> _AIM_
Using the records that follow, copy every line containing the word "More".
—————
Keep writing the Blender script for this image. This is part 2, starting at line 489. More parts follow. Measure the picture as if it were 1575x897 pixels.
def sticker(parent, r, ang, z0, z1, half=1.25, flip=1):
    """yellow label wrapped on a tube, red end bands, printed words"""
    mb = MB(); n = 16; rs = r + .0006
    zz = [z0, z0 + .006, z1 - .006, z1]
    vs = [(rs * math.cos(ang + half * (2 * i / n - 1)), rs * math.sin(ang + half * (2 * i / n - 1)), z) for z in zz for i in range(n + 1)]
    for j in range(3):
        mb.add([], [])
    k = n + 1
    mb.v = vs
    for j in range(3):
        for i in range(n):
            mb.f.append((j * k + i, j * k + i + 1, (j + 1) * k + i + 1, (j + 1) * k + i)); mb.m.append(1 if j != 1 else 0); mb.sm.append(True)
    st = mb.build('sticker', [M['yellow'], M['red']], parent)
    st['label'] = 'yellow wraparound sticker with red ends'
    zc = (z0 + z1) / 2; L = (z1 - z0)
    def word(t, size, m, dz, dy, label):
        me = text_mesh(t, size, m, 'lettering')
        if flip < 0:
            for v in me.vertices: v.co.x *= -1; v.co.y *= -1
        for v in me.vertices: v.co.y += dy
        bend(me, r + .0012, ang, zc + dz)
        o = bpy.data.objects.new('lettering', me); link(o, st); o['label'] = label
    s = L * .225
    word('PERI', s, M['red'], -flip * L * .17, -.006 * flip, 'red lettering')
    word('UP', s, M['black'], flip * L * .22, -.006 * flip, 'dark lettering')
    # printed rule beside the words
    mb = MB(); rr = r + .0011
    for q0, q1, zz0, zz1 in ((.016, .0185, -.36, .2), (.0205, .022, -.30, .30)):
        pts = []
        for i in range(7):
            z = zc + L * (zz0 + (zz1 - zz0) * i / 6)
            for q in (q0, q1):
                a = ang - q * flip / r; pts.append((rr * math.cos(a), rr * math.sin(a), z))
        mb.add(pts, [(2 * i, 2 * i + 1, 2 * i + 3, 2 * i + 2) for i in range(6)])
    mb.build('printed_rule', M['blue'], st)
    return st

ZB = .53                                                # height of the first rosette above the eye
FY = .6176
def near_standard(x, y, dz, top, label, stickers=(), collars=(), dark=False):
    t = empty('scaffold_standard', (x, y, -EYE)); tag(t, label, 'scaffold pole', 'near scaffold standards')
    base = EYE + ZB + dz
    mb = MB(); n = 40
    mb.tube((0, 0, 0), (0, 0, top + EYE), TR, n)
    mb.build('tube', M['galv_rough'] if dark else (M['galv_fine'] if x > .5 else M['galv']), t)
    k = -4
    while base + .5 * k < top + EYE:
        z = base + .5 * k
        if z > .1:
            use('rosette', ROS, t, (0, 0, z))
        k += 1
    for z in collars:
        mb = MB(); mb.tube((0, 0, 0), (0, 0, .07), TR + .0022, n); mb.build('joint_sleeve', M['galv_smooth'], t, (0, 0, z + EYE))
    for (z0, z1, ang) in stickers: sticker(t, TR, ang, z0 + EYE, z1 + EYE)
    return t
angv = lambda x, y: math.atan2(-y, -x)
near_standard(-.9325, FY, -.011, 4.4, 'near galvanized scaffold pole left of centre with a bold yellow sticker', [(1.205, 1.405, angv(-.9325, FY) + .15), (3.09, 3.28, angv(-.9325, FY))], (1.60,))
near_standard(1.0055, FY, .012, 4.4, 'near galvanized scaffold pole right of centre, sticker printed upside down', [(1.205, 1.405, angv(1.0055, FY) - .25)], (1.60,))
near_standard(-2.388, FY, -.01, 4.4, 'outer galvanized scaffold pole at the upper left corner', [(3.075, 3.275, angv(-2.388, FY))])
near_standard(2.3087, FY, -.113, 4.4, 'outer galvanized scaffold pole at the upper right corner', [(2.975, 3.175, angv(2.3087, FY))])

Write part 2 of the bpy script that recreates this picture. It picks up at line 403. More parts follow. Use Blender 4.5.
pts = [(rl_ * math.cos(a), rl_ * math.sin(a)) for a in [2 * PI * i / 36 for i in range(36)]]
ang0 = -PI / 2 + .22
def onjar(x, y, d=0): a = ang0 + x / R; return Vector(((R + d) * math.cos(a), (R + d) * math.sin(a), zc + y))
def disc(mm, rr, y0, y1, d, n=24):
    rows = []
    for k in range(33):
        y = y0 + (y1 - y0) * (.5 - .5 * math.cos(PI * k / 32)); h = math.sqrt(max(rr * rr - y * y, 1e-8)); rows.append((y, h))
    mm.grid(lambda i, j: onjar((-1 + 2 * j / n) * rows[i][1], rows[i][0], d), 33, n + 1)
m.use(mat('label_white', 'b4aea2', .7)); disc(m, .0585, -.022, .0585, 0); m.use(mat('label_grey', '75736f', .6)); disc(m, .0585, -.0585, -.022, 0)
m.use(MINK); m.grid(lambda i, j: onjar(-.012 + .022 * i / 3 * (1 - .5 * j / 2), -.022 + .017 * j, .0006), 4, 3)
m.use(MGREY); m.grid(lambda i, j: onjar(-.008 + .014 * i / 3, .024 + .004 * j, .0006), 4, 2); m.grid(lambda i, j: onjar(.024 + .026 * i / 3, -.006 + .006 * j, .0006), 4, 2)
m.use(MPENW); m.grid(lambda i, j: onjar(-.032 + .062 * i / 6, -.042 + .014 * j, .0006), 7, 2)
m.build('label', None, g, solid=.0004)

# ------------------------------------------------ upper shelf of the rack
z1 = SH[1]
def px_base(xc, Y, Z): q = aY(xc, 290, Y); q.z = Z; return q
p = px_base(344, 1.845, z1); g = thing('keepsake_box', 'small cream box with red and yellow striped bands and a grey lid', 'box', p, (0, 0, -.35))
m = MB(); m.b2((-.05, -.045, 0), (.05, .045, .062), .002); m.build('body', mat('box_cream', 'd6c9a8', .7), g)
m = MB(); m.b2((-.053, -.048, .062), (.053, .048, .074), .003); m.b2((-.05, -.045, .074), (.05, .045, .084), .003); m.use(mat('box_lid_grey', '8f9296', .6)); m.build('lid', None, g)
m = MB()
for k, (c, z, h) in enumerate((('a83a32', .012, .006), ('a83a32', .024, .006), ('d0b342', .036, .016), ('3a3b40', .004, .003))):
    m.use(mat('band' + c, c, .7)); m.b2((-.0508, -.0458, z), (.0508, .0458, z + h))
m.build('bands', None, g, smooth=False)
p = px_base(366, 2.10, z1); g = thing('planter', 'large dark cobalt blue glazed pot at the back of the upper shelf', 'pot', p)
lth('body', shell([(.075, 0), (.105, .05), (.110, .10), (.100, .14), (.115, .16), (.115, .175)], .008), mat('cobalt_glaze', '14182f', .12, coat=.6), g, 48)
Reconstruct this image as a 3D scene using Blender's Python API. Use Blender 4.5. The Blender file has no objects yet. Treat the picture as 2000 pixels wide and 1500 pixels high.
—————
> _CORRECT OUTPUT_
Keep writing the Blender script for this image. This is part 2, starting at line 489. More parts follow. Measure the picture as if it were 1575x897 pixels.
Write part 2 of the bpy script that recreates this picture. It picks up at line 403. More parts follow. Use Blender 4.5.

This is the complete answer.